Bersama Sarikat Dagang Islam, Tirto mengalami kemajuan pesat. Organisasi
itu pun menjadi organisasi utama di Hindia Belanda, meski kemudian layaknya
sebagai organisasi ia mengalami pasang surut. Dan pada tahap selanjutnya
Sarikat Dagang Islam bertransformasi menjadi Sarikat Islam (SI) dan
dikendalikan oleh Haji Samanhudi di Solo dengan dasar anggaran baru. Sedangkan
Tirto terus bergerak bersama Medan Prijajinya menghantam kekuasaan kolonial dengan
tulisan sampai pada titik paling membahayakan. Bahkan MP tidak hanya menjadi
sebuah koran, melainkan berkembang menjadi perusahaan pers pribumi pertama
bernama N.V Medan Prijaji dan
menaungi tiga koran: Medan Prijaji,
Soeloeh Keadilan, dan Poetri Hindia. Dengan
cepat dia pun menjadi “pusat” dan menjulang di tengah-tengah sebangsanya yang
masih rendah dan hina.
Jika pada awal berkarirnya Tirto punya hubungan dengan Gubernur Jenderal
J.B. van Heutsz (memerintah: 1904-1909) sehingga segala aktivitasnya yang
bersinggungan dengan pemerintah kolonial masih menjauhkan dia dari marabaya,
berbeda dengan ketika Van Heutsz diganti oleh A.W.F. Idenburg (1909-1916), dia
tidak punya tameng lagi.
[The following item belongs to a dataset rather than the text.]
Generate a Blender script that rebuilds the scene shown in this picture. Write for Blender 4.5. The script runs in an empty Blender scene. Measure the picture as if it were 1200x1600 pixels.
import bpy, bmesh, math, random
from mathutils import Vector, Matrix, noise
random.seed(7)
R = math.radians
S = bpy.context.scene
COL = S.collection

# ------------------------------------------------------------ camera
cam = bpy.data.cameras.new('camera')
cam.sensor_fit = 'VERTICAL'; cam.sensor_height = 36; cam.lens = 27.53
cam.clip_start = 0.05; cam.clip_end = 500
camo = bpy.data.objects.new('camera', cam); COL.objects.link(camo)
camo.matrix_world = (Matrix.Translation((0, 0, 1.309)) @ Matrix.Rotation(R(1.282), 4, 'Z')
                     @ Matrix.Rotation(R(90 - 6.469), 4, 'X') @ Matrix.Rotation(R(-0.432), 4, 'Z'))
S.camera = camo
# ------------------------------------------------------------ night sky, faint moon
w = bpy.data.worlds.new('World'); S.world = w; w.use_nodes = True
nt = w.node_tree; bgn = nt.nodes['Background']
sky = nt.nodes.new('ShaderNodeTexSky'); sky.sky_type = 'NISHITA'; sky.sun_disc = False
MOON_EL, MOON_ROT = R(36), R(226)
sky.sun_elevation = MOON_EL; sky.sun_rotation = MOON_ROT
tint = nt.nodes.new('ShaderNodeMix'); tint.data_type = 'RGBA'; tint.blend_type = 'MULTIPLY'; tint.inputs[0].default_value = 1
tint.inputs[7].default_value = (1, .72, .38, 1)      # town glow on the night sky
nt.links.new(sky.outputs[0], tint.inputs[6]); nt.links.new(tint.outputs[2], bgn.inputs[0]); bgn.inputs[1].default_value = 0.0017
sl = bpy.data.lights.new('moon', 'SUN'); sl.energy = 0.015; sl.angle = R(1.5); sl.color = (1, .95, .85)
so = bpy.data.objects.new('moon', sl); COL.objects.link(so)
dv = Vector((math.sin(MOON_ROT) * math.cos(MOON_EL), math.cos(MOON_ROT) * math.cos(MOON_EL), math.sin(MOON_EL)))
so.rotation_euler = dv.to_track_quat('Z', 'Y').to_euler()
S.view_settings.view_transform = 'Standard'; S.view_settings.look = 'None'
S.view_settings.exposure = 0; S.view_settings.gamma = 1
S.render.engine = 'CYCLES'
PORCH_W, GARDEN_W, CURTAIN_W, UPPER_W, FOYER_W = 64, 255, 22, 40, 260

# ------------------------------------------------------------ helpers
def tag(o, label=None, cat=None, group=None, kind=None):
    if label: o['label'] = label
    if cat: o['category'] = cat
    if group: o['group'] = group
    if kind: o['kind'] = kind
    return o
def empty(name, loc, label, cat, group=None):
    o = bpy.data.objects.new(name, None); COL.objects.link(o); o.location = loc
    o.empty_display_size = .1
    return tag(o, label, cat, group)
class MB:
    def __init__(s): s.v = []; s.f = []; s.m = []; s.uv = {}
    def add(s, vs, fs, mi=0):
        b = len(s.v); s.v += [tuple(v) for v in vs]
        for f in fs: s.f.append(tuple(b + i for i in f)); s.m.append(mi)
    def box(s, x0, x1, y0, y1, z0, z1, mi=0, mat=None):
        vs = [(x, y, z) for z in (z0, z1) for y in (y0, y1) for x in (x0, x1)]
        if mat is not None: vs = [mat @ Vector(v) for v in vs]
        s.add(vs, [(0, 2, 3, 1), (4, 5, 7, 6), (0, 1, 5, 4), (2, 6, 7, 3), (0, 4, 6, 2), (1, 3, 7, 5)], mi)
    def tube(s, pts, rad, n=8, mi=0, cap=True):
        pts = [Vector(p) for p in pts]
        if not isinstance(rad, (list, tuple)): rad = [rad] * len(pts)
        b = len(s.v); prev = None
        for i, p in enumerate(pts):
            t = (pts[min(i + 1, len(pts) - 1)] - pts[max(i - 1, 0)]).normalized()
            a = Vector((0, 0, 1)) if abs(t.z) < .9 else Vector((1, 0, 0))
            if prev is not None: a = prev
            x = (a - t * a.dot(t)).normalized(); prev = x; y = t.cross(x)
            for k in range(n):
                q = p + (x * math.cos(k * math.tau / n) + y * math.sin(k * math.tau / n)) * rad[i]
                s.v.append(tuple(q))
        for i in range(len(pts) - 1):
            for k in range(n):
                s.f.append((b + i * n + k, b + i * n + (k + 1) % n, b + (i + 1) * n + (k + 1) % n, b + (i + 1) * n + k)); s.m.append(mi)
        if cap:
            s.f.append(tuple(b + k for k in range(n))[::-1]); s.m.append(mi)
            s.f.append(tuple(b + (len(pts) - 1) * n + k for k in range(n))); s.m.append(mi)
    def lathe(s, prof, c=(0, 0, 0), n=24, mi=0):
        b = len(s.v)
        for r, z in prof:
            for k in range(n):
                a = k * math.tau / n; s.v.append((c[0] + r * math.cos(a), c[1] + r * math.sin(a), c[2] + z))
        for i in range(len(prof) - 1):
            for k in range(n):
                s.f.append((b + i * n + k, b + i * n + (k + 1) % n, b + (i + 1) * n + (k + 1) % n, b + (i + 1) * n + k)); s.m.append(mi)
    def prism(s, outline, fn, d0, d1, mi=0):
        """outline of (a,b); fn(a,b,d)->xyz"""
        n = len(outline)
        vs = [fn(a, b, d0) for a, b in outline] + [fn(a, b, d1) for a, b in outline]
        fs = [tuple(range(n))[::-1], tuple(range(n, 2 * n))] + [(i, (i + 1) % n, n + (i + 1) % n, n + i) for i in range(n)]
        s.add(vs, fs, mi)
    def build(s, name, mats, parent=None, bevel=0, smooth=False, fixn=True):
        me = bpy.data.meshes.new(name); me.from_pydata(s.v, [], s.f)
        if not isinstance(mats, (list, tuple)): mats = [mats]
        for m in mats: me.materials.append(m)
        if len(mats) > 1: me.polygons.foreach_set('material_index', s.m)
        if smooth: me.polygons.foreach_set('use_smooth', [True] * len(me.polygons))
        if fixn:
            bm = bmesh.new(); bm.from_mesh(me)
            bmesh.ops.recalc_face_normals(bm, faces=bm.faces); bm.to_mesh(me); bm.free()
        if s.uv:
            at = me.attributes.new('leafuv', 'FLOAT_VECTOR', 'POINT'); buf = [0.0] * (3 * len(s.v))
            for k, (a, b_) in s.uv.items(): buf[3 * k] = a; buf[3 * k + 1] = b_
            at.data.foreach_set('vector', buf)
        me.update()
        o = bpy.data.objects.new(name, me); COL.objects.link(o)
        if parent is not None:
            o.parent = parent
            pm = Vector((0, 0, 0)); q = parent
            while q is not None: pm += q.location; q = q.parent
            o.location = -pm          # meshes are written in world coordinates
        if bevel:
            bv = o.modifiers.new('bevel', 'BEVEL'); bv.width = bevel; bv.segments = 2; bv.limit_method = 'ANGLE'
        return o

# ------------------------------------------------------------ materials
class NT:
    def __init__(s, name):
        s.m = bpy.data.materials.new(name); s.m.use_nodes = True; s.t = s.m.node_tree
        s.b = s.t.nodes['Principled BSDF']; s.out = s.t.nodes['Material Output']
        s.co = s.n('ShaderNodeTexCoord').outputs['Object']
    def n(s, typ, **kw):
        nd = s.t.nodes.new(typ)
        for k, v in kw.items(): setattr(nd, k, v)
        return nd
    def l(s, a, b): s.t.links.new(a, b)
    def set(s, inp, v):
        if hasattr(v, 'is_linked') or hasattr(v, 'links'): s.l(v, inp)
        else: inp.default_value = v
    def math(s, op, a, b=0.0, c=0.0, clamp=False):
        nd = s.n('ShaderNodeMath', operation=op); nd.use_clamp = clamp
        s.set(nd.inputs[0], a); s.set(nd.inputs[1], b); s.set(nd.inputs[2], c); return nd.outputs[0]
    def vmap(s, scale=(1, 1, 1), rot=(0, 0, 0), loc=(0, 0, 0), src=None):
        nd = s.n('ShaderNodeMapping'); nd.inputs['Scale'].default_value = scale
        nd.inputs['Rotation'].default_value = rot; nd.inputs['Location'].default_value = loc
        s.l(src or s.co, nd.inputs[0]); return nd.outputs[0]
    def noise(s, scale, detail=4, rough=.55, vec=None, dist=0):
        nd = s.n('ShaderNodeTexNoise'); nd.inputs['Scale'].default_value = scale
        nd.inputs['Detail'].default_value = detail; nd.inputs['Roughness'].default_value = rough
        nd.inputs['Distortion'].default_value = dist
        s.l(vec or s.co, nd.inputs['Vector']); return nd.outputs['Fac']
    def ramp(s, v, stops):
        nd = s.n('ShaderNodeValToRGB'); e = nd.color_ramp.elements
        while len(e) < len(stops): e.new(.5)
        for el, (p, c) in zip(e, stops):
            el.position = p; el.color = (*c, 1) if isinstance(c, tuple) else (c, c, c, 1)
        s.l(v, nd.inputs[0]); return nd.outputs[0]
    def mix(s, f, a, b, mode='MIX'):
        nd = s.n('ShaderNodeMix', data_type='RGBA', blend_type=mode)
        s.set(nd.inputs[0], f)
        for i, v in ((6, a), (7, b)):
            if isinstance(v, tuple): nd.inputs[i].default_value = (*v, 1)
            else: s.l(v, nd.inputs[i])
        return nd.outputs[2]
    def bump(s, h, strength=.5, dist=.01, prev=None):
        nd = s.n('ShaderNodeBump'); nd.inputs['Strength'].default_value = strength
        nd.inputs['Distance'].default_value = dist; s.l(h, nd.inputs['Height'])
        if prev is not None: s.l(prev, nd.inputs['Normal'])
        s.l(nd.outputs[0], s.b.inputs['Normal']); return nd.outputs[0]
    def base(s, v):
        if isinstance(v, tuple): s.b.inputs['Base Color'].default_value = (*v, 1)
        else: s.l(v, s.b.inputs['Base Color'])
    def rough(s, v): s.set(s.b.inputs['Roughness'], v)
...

Melalui Rinkes (seorang Penasihat Urusan Pribumi untuk
pemerintah Hindia Belanda penerus Snouck
Hurgronje) pergerakan politiknya mulai dipreteli sedikit demi sedikit. Rinkes
seorang penyusup sekaligus arsitek di balik kehancuran pergerakan politik
Tirto, termasuk berubahnya SDI ke SI, dan perlahan nama Tirto mulai dipudarkan
dengan berbagai cara dari organisasi yang pernah ditimangnya itu.
Bahkan Tirto mulai dikucilkan dari Medan Prijaji
dengan dicari-cari kesalahannya. Pada 24 Desember 1912 Tirto dinyatakan
bersalah atas artikel yang ditulisnya yang dianggap menghina dan memfitnah Bupati
dan Patih Rembang. Dia dijatuhi hukuman buang selama 6 bulan di Ambon dan
namanya mulai dihancurkan dengan berbagai “cerita” di media massa. Dia disebut
sebagai “pembohong yang brutal” dengan tuduhan telah menggelapkan uang dan
menipu dalam bentuk iklan pelelangan.
Tahun 1912 menjadi titik balik bagi Tirto.
Dalam pembuangannya yang kesepian dan menjauhkan dirinya dari segala aktivitas
politiknya, dia mengalami patah semangat. Bahkan sekembalinya dari pembuangan
dirinya telah menjadi asing di antara kawan-kawannya. Dia juga kehilangan semua
aset perusahaan dan hak-haknya, termasuk hak atas nama baiknya sendiri. Dia
mondar-mandir ke sana-sini dengan “peranannya yang sudah tumpas”.
Dia mencoba bangkit kembali tapi sia-sia.
Modal utama bernama “nama baik” sudah tidak dia miliki lagi. Bahkan bumi yang dia
cintai dan perjuangkan tidak memberi tempat lagi bagi dirinya. Sejak kembali
dari pembuangan dia mengalami masalah dengan kesehatannya. Tirto juga mengalami
“kerusakan ingatan”. Dalam keadaan seperti itu, dia ditampung oleh sahabatnya
dan meninggal dalam keadaan kesepian pada 7 Desember 1918 di usia yang masih
muda, 38 tahun, dengan iring-iringan rombongan yang sangat kecil ke
penguburannya, berbanding terbalik dengan jasa-jasanya yang besar dalam
membukakan gerbang kesadaran nasional.
Tidak hanya sampai di situ hukuman yang dijatuhkan kepadanya, setelah kematiannya nama dan sumbangsih Tirto mulai dihapuskan sehingga dilupakan oleh kaum sebangsanya sendiri. (*)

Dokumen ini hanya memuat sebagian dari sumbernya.